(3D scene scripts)
* begin *

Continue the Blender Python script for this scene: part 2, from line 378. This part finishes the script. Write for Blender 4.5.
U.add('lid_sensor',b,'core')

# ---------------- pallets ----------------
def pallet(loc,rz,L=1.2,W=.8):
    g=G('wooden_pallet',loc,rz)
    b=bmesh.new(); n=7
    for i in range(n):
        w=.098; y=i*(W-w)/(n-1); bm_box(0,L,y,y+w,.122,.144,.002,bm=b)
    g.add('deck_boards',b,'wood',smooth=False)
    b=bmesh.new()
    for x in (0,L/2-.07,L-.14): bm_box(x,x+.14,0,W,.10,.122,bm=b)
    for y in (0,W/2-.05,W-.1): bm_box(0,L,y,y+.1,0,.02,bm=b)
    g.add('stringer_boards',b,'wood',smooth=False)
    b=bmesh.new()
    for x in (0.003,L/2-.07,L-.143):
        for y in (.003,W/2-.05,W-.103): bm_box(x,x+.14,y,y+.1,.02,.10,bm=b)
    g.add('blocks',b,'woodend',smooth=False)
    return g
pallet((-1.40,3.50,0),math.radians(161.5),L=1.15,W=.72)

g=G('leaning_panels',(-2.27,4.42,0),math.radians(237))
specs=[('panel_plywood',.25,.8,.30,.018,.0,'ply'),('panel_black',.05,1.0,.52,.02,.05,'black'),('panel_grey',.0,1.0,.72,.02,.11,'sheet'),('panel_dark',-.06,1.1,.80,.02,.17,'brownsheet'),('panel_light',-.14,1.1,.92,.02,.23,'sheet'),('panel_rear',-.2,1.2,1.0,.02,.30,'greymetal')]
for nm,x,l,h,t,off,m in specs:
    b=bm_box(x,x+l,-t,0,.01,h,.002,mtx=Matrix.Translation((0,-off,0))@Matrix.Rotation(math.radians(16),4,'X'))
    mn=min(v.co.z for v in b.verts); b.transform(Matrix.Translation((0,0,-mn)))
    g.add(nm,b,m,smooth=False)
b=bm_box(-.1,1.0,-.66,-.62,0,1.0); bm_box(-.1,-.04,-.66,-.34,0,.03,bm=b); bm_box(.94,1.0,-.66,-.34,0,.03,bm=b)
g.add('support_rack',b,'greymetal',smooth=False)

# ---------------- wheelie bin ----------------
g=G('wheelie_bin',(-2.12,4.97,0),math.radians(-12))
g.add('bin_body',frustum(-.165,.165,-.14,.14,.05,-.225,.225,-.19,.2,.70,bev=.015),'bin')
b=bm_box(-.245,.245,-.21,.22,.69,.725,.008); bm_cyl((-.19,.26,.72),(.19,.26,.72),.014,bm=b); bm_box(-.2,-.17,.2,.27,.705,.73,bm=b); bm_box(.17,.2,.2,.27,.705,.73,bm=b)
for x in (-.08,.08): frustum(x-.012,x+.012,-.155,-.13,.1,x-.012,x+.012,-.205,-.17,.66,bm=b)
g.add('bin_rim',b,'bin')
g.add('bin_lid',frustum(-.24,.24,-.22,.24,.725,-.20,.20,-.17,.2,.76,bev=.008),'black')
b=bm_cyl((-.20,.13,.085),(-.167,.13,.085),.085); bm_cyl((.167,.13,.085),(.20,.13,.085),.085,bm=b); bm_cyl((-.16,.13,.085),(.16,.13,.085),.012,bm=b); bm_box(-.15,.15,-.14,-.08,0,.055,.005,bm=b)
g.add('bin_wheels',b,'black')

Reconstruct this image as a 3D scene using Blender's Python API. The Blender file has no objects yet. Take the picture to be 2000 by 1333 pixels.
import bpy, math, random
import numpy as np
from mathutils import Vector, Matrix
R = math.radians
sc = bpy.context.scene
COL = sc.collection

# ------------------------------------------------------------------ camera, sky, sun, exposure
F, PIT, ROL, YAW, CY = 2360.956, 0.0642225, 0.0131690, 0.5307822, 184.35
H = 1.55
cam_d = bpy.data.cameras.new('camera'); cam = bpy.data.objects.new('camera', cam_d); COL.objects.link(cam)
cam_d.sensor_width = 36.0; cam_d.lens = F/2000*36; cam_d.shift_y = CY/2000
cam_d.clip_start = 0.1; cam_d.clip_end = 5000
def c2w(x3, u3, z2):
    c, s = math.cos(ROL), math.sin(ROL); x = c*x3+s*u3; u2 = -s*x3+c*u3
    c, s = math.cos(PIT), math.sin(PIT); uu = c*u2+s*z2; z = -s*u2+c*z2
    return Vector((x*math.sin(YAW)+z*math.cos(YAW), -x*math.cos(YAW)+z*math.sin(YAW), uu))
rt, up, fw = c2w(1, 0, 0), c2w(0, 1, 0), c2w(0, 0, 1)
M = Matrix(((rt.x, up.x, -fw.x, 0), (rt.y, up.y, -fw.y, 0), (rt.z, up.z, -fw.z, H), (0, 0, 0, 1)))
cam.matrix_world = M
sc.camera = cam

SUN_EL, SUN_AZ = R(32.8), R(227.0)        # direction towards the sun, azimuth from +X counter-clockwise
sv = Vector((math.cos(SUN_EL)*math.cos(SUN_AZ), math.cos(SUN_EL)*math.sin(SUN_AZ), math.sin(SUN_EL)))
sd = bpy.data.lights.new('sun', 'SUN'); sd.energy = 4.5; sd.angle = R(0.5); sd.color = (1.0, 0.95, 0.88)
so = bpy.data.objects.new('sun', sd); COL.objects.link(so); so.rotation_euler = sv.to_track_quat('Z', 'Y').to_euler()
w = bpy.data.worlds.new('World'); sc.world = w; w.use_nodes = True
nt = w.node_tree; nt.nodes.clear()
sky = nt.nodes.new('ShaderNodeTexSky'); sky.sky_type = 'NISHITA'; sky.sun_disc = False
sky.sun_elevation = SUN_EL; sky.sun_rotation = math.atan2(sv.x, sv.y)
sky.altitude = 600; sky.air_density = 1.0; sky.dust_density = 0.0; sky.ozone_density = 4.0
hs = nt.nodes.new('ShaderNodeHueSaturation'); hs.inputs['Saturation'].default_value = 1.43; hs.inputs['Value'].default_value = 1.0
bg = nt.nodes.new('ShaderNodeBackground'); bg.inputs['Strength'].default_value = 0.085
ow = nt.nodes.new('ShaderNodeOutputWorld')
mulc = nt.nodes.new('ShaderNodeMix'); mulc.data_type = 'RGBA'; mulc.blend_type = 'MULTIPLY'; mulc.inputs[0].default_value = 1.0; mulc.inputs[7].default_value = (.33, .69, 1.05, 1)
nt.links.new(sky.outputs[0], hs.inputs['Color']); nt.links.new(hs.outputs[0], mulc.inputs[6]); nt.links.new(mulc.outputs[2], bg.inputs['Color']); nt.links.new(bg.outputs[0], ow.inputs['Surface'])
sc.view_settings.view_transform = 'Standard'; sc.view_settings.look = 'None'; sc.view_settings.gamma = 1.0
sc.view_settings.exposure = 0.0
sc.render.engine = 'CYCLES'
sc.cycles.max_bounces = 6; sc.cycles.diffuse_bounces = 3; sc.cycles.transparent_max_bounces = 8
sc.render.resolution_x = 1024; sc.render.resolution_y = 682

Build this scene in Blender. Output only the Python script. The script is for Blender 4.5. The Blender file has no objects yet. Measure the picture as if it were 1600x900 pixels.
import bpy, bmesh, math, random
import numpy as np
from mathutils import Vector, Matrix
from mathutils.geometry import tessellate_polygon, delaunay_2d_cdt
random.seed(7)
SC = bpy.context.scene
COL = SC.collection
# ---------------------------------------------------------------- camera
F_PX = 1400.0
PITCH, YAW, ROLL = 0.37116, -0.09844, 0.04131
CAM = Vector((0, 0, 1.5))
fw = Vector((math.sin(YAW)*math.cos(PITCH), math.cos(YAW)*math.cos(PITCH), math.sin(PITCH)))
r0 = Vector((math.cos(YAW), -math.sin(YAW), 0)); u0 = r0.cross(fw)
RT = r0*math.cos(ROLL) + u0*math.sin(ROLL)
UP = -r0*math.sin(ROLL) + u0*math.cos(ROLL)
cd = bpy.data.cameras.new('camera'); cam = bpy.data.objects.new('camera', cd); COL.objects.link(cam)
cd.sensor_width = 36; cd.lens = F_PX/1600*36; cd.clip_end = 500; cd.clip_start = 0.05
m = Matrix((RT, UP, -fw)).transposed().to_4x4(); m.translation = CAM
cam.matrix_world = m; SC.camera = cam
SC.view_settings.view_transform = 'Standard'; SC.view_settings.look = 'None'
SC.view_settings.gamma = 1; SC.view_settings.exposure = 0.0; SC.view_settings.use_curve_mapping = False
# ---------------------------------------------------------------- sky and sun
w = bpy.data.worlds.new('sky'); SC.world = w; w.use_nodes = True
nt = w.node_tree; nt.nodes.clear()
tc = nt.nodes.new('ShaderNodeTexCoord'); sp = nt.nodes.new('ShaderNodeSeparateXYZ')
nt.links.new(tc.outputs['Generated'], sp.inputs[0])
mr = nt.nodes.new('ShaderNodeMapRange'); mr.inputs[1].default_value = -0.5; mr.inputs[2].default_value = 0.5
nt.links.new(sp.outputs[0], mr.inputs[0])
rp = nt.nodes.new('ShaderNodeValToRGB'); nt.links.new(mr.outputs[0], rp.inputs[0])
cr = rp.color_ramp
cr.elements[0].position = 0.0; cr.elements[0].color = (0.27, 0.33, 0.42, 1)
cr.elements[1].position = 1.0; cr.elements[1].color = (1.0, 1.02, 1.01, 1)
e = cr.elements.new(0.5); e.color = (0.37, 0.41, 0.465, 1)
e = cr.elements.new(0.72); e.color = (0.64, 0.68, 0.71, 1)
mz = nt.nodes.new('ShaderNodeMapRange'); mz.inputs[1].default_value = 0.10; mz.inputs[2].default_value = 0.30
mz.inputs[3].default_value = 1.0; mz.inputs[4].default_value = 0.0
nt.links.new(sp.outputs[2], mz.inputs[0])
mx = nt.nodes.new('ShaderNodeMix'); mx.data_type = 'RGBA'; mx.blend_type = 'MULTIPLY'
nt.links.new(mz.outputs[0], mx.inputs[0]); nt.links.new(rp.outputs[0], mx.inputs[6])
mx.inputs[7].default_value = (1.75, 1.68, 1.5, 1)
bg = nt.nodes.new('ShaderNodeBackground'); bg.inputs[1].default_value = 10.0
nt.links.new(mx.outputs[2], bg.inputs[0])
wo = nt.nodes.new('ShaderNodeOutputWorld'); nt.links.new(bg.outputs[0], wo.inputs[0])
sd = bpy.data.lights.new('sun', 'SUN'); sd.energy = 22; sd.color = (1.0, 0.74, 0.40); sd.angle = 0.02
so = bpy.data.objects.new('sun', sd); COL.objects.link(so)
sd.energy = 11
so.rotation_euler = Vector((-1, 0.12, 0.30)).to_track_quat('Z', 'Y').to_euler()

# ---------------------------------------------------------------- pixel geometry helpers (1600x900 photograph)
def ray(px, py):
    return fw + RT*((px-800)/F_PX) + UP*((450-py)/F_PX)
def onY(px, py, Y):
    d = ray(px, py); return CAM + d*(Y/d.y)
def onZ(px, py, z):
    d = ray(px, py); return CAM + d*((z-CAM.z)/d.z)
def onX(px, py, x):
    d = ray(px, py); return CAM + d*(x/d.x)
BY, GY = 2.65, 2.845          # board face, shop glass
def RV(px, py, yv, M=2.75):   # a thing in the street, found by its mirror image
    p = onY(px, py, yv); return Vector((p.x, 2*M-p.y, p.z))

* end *

= YOUR TASK =
Quote, with nothing altered, all lines from the start of the entries to the line that carries "U.add('lid_sensor',b,'core')", inclusive.

= EXPECTED ANSWER =
Continue the Blender Python script for this scene: part 2, from line 378. This part finishes the script. Write for Blender 4.5.
U.add('lid_sensor',b,'core')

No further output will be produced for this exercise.